Shorter summer holidays in Flanders? Only when all other problems have been solved

No more long summer holidays of eight to nine weeks in French-speaking Belgium. From now on the school year starts on the last Monday in August. While the Flemish education system uses a school year that runs from 1 September to 30 June, the French-speaking education system will not close its doors until the first Friday in July. According to Minister of Education Ben Weyts, there are more urgent issues in Flemish schools at the moment than a shortened summer holiday.

The French-speaking children go back to school today. It is the first time that the school year does not start on 1 September. The summer holidays also only start on the first Friday in July. In exchange, children in French-speaking Belgium do get an extra week of holidays in the autumn and the spring. In this way, the school year is rearranged into blocks of seven weeks each, alternated with two weeks of holidays.


The rearrangement of the school year is part of a broader reform. The 'Pacte pour un Enseignement d'excellence' must improve the quality of education in French-speaking Belgium in the coming period.

"That pact puts maximum effort into eliminating the inequalities in our system," Walloon Education Minister Caroline Désir (PS) told VRTNWS. "It has already been proven that the long summer holidays have a negative impact on equality in educational opportunities. A shorter summer holiday period should ensure that fewer pupils drop out during the summer holidays."

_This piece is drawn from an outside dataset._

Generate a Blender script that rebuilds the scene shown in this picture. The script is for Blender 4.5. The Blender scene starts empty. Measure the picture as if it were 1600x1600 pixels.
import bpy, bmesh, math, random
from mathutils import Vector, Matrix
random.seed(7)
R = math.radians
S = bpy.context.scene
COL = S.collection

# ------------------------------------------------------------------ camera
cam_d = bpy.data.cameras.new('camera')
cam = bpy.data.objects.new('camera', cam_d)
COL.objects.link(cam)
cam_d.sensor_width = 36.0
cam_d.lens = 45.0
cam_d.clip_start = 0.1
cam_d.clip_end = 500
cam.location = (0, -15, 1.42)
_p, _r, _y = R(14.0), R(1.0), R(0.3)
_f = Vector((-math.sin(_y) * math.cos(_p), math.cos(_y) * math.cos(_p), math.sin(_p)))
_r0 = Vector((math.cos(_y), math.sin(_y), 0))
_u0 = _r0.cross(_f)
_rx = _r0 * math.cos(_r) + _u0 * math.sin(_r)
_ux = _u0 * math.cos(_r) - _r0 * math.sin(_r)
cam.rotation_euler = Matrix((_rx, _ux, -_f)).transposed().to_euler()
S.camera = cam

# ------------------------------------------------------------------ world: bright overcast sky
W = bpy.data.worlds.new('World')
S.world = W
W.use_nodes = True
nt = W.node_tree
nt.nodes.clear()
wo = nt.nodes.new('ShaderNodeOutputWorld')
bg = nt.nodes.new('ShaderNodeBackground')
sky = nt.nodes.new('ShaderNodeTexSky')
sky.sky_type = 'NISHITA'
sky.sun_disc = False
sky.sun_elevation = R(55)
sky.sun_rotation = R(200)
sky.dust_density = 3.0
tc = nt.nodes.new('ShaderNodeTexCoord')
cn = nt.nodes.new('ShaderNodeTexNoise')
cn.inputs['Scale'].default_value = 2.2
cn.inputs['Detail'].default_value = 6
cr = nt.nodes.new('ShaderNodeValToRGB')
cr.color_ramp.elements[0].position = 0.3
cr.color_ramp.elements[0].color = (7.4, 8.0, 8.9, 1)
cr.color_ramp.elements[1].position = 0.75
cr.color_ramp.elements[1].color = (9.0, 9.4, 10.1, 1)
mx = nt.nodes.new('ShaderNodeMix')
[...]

According to education expert Dirk Van Damme, it is a good thing that French-speaking Belgium is getting rid of the two-month summer holidays, a period during which some pupils lose too much knowledge and skills.

"There are children who get through it reasonably well. But there are vulnerable children who don't have the support at home and who suffer a serious setback in their cognitive development because of those very long summer holidays," Van Damme says.

In Flanders, the shortening of the summer seems far from an issue. A recent survey among 5,300 members of the Christelijke Onderwijscentrale (COC), the largest education trade union, shows that 78 percent of those questioned are not in favour of shorter summer holidays. This applies to primary and secondary education as well as to the Centres for Pupil Guidance (CLBs), part-time art education, adult education and higher education. In the scenario presented, the two lost weeks in summer were compensated elsewhere in the year, as is now the case in French-speaking Belgium.

Little support

The survey came after Flemish minister of Education Ben Weyts (N-VA) had asked umbrella organisations, unions and parents' associations to come up with a position by the end of the school year. The fact that there is little support for a change in the school system was also demonstrated by the advice that the minister received from the Social and Economic Council of Flanders (SERV) and the Flemish Education Council (VLOR).

The education umbrella organisations are, however, in favour of shortening the summer holidays and redistributing the holiday periods. Community Education GO! believes that the model from French-speaking Belgium is good for better curriculum planning. Katholiek Onderwijs Vlaanderen (Catholic Education Flanders) is also in principle in favour, provided a number of specific conditions are met. The added value for the learning process must be demonstrated by research carried out in Flanders, it says.

According to Minister Weyts, there are other problems in Flemish education that first require a solution, such as the shortage of teachers and the quality of education.